I know it'd be impossible to standardize the wild hog metric, but is it truly useless to consider that anecdotal evidence?
I know it'd be impossible to standardize the wild hog metric, but is it truly useless to consider that anecdotal evidence?
God yes.
Was at a dinner party a few weeks back. Host knows I’m into shooting so in an attempt to find a shared topic he starts in about the shotgun he keeps for home defense and, i shit you not, extolled the virtues of the sound of the pump action scaring folks away.
There was a time I’d have gone on and on correcting him, but what does it really matter?
I just nodded, smiled, and remarked that my beer can was empty and I’d be right back.
Yes and no.
I do find a disproportionate percentage at least own them.

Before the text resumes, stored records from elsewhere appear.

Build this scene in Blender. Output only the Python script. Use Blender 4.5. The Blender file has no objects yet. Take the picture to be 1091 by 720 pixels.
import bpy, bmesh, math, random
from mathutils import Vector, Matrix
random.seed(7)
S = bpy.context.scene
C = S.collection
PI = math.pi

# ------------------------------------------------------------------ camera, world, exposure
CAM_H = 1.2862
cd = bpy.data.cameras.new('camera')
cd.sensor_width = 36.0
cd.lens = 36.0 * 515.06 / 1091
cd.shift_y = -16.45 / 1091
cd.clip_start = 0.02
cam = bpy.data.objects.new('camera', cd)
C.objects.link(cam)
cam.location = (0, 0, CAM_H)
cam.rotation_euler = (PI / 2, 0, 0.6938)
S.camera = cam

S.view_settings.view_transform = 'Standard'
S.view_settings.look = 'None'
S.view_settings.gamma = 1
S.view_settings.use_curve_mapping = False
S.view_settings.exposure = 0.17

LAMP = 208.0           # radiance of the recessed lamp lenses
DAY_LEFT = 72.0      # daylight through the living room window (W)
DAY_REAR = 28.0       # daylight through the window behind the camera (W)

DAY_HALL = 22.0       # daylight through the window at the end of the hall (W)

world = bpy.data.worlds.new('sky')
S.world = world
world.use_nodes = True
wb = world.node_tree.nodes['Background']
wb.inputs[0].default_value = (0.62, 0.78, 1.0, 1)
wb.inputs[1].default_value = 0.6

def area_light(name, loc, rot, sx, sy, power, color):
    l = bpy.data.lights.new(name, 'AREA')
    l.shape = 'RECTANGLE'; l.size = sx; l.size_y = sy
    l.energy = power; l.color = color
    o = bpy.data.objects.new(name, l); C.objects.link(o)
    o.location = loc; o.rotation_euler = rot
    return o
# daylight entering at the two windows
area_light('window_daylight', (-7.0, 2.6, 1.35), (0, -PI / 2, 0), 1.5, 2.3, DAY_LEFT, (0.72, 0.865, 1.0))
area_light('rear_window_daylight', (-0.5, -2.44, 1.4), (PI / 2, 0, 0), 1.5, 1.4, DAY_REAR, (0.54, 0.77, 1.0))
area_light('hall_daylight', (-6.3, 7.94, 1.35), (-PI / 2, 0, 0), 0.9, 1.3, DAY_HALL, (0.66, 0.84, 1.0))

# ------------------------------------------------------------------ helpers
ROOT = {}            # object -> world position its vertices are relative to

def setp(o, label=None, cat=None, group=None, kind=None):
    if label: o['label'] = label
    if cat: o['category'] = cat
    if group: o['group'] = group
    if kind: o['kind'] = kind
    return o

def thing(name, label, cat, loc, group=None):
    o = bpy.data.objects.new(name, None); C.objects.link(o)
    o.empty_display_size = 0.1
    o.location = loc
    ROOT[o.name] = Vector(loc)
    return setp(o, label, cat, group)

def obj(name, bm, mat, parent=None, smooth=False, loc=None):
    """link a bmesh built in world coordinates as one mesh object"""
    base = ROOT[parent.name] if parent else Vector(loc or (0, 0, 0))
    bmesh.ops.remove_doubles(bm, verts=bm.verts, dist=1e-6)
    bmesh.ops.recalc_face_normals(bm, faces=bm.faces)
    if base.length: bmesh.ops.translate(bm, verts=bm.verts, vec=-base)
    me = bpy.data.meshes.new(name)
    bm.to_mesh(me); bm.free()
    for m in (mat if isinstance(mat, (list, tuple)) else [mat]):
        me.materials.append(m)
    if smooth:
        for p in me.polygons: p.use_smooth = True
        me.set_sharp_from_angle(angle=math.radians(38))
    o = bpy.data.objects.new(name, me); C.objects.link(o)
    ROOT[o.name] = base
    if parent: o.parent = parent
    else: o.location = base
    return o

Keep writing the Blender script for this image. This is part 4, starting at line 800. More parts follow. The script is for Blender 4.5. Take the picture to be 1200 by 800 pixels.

And when they do they tend to own a lot of them.
Couple a tendency for them to have been bullied as a kid with the attraction to tinkering with inanimate objects with a tendency towards obsessive behavior with a desire to find an esoteric topic about which they can claim superior knowledge over their fellows, and it all adds up to IT guys being into guns.
I've mentioned this before. I was at the gun counter at Cabela's browsing. A man and woman were talking to the clerk. He wanted a pump shotgun because:
1. The rack would scare away ...
2. Then he wanted some blanks in case the rack didn't scare away ...
3. The clerk recommended some rubber buckshot also.
I attempted to say something but was given glares of hatred, so I wandered off.
I'm not sure if this is on topic to this discussion but I got banned from Facebeast for 3 days because I called someone an idiot because they said Dr. Sherman House wasn't competent to write an article on a given self defense topic.